Print exactly the lines from the first one down to the line that contains "return (out[0], out[1], out[2], 1.0)", both included, and skip the pictures.

_DATASET SECTION_.

— Start —

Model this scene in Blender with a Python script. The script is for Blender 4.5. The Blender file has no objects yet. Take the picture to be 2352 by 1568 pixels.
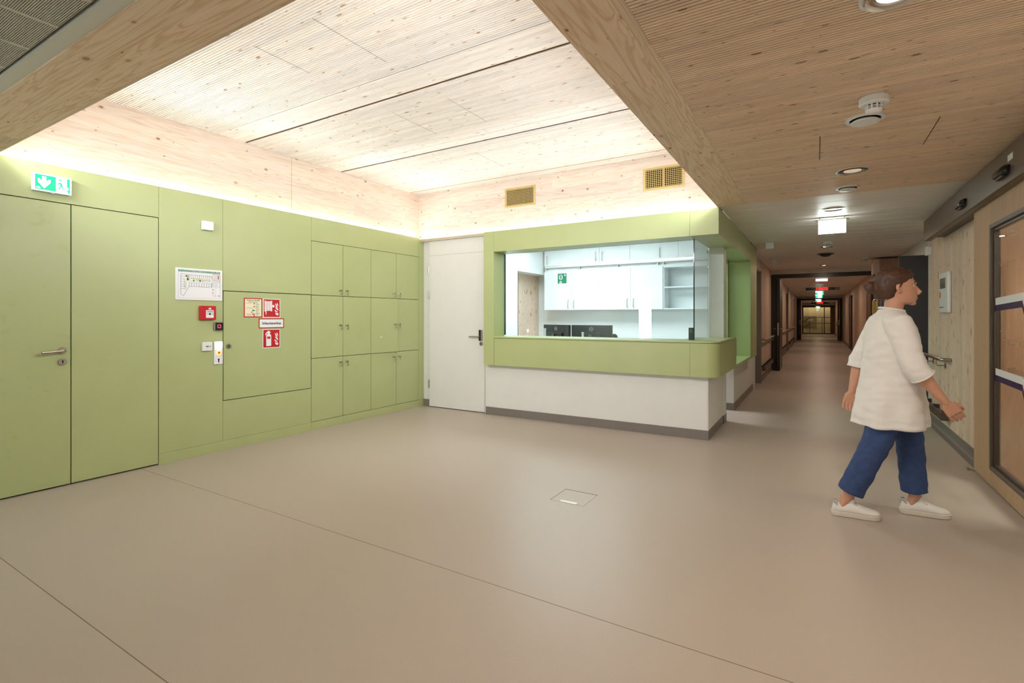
import bpy, bmesh, math, random
from mathutils import Vector, Matrix

random.seed(7)
SC = bpy.context.scene
COL = SC.collection
V = Vector

# ------------------------------------------------------------------ camera
YAW = math.radians(31.14)
cam_data = bpy.data.cameras.new('camera')
cam_data.sensor_width = 36.0
cam_data.lens = 1157.0 / 2352.0 * 36.0
cam_data.shift_y = -56.0 / 2352.0
cam_data.clip_start = 0.05
cam_data.clip_end = 200
cam = bpy.data.objects.new('camera', cam_data)
cam.location = (0, 0, 1.30)
cam.rotation_euler = (math.radians(90), 0, YAW)
COL.objects.link(cam)
SC.camera = cam

# ------------------------------------------------------------------ world / exposure
world = bpy.data.worlds.new('world')
SC.world = world
world.use_nodes = True
world.node_tree.nodes['Background'].inputs[0].default_value = (0.5, 0.5, 0.52, 1)
world.node_tree.nodes['Background'].inputs[1].default_value = 0.02
SC.view_settings.view_transform = 'Standard'
SC.view_settings.look = 'None'
SC.view_settings.gamma = 1.0
SC.view_settings.use_curve_mapping = False
SC.view_settings.exposure = 0.20
CY = SC.cycles                      # keep light paths short enough for the full size frame
CY.max_bounces = 7
CY.diffuse_bounces = 4
CY.glossy_bounces = 3
CY.transmission_bounces = 3
CY.transparent_max_bounces = 8
CY.caustics_reflective = False
CY.caustics_refractive = False
CY.use_light_tree = False
CY.use_adaptive_sampling = True
CY.adaptive_threshold = 0.015
LED_W = 16.0          # cove strips, visible profile
COVE_P = 11.5         # watts of each cove strip's lensed beam
BEAM_P = 26.0         # the two strips on the beams, aimed lower
LAMP_P = 15.0          # watts of a lit passage downlight
OFFICE_W = 14.0        # office ceiling panel
CORR_P = 7.5           # watts of a corridor downlight

# ------------------------------------------------------------------ material helpers
def lin(c):
    out = []
    for x in c[:3]:
        x = x / 255.0
        out.append(x / 12.92 if x <= 0.04045 else ((x + 0.055) / 1.055) ** 2.4)
    return (out[0], out[1], out[2], 1.0)

class NT:
    def __init__(s, name):
        s.m = bpy.data.materials.new(name)
        s.m.use_nodes = True
        s.t = s.m.node_tree
        s.b = s.t.nodes.get('Principled BSDF')
        s.out = s.t.nodes.get('Material Output')
    def n(s, kind, **kw):
        x = s.t.nodes.new(kind)
        for k, v in kw.items():
            setattr(x, k, v)
        return x
    def l(s, a, b):
        s.t.links.new(a, b)
    def math(s, op, a, b=None, clamp=False):
        x = s.n('ShaderNodeMath', operation=op)
        x.use_clamp = clamp
        for i, q in enumerate((a, b)):
            if q is None: continue
            if isinstance(q, (int, float)): x.inputs[i].default_value = q
            else: s.l(q, x.inputs[i])
        return x.outputs[0]
    def mix(s, fac, a, b, mode='MIX'):
        x = s.n('ShaderNodeMix', data_type='RGBA', blend_type=mode)
        for i, q in ((0, fac), (6, a), (7, b)):
            if isinstance(q, (int, float)): x.inputs[i].default_value = q
            elif isinstance(q, tuple): x.inputs[i].default_value = q
            else: s.l(q, x.inputs[i])
        return x.outputs[2]
    def ramp(s, fac, stops):
        x = s.n('ShaderNodeValToRGB')
        r = x.color_ramp
        while len(r.elements) < len(stops): r.elements.new(0.5)
        for e, (p, c) in zip(r.elements, stops):
            e.position = p
            e.color = c if isinstance(c, tuple) else (c, c, c, 1)
        s.l(fac, x.inputs[0])
        return x.outputs[0]
    def coord(s, scale=(1, 1, 1)):
        c = s.n('ShaderNodeTexCoord')
        m = s.n('ShaderNodeMapping')
        m.inputs['Scale'].default_value = scale
        s.l(c.outputs['Object'], m.inputs['Vector'])
        return m.outputs[0]
    def noise(s, vec, scale, detail=3, rough=0.55, dist=0.0):
        x = s.n('ShaderNodeTexNoise')
        x.inputs['Scale'].default_value = scale
        x.inputs['Detail'].default_value = detail
        x.inputs['Roughness'].default_value = rough
        x.inputs['Distortion'].default_value = dist
        s.l(vec, x.inputs['Vector'])
        return x.outputs[0]
    def bump(s, h, strength=0.1, dist=0.002):
        x = s.n('ShaderNodeBump')
        x.inputs['Strength'].default_value = strength
        x.inputs['Distance'].default_value = dist
        s.l(h, x.inputs['Height'])
        s.l(x.outputs[0], s.b.inputs['Normal'])

def mat(name, col, rough=0.5, metal=0.0, spec=0.5, var=0.0, vscale=6.0, bump=0.0, bscale=300, emit=0.0, ecol=None, rvar=0.0):
    k = NT(name)
    c = lin(col)
    k.b.inputs['Base Color'].default_value = c
    k.b.inputs['Roughness'].default_value = rough
    k.b.inputs['Metallic'].default_value = metal
    k.b.inputs['Specular IOR Level'].default_value = spec
    if var or rvar:
        nz = k.noise(k.coord(), vscale, 4, 0.6)
        f = k.ramp(nz, [(0.3, 0.0), (0.7, 1.0)])
        if var:
            lo = tuple(x * (1 - var) for x in c[:3]) + (1,)
            hi = tuple(min(1, x * (1 + var)) for x in c[:3]) + (1,)
            k.l(k.mix(f, lo, hi), k.b.inputs['Base Color'])
        if rvar:
            k.l(k.math('ADD', k.math('MULTIPLY', f, rvar), rough - rvar / 2), k.b.inputs['Roughness'])
    if bump:
        k.bump(k.noise(k.coord(), bscale, 2), bump, 0.001)
    if emit:
        k.b.inputs['Emission Color'].default_value = lin(ecol or col)
        k.b.inputs['Emission Strength'].default_value = emit
    return k.m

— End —

_THE RESPONSE_.
Model this scene in Blender with a Python script. The script is for Blender 4.5. The Blender file has no objects yet. Take the picture to be 2352 by 1568 pixels.
import bpy, bmesh, math, random
from mathutils import Vector, Matrix

random.seed(7)
SC = bpy.context.scene
COL = SC.collection
V = Vector

# ------------------------------------------------------------------ camera
YAW = math.radians(31.14)
cam_data = bpy.data.cameras.new('camera')
cam_data.sensor_width = 36.0
cam_data.lens = 1157.0 / 2352.0 * 36.0
cam_data.shift_y = -56.0 / 2352.0
cam_data.clip_start = 0.05
cam_data.clip_end = 200
cam = bpy.data.objects.new('camera', cam_data)
cam.location = (0, 0, 1.30)
cam.rotation_euler = (math.radians(90), 0, YAW)
COL.objects.link(cam)
SC.camera = cam

# ------------------------------------------------------------------ world / exposure
world = bpy.data.worlds.new('world')
SC.world = world
world.use_nodes = True
world.node_tree.nodes['Background'].inputs[0].default_value = (0.5, 0.5, 0.52, 1)
world.node_tree.nodes['Background'].inputs[1].default_value = 0.02
SC.view_settings.view_transform = 'Standard'
SC.view_settings.look = 'None'
SC.view_settings.gamma = 1.0
SC.view_settings.use_curve_mapping = False
SC.view_settings.exposure = 0.20
CY = SC.cycles                      # keep light paths short enough for the full size frame
CY.max_bounces = 7
CY.diffuse_bounces = 4
CY.glossy_bounces = 3
CY.transmission_bounces = 3
CY.transparent_max_bounces = 8
CY.caustics_reflective = False
CY.caustics_refractive = False
CY.use_light_tree = False
CY.use_adaptive_sampling = True
CY.adaptive_threshold = 0.015
LED_W = 16.0          # cove strips, visible profile
COVE_P = 11.5         # watts of each cove strip's lensed beam
BEAM_P = 26.0         # the two strips on the beams, aimed lower
LAMP_P = 15.0          # watts of a lit passage downlight
OFFICE_W = 14.0        # office ceiling panel
CORR_P = 7.5           # watts of a corridor downlight

# ------------------------------------------------------------------ material helpers
def lin(c):
    out = []
    for x in c[:3]:
        x = x / 255.0
        out.append(x / 12.92 if x <= 0.04045 else ((x + 0.055) / 1.055) ** 2.4)
    return (out[0], out[1], out[2], 1.0)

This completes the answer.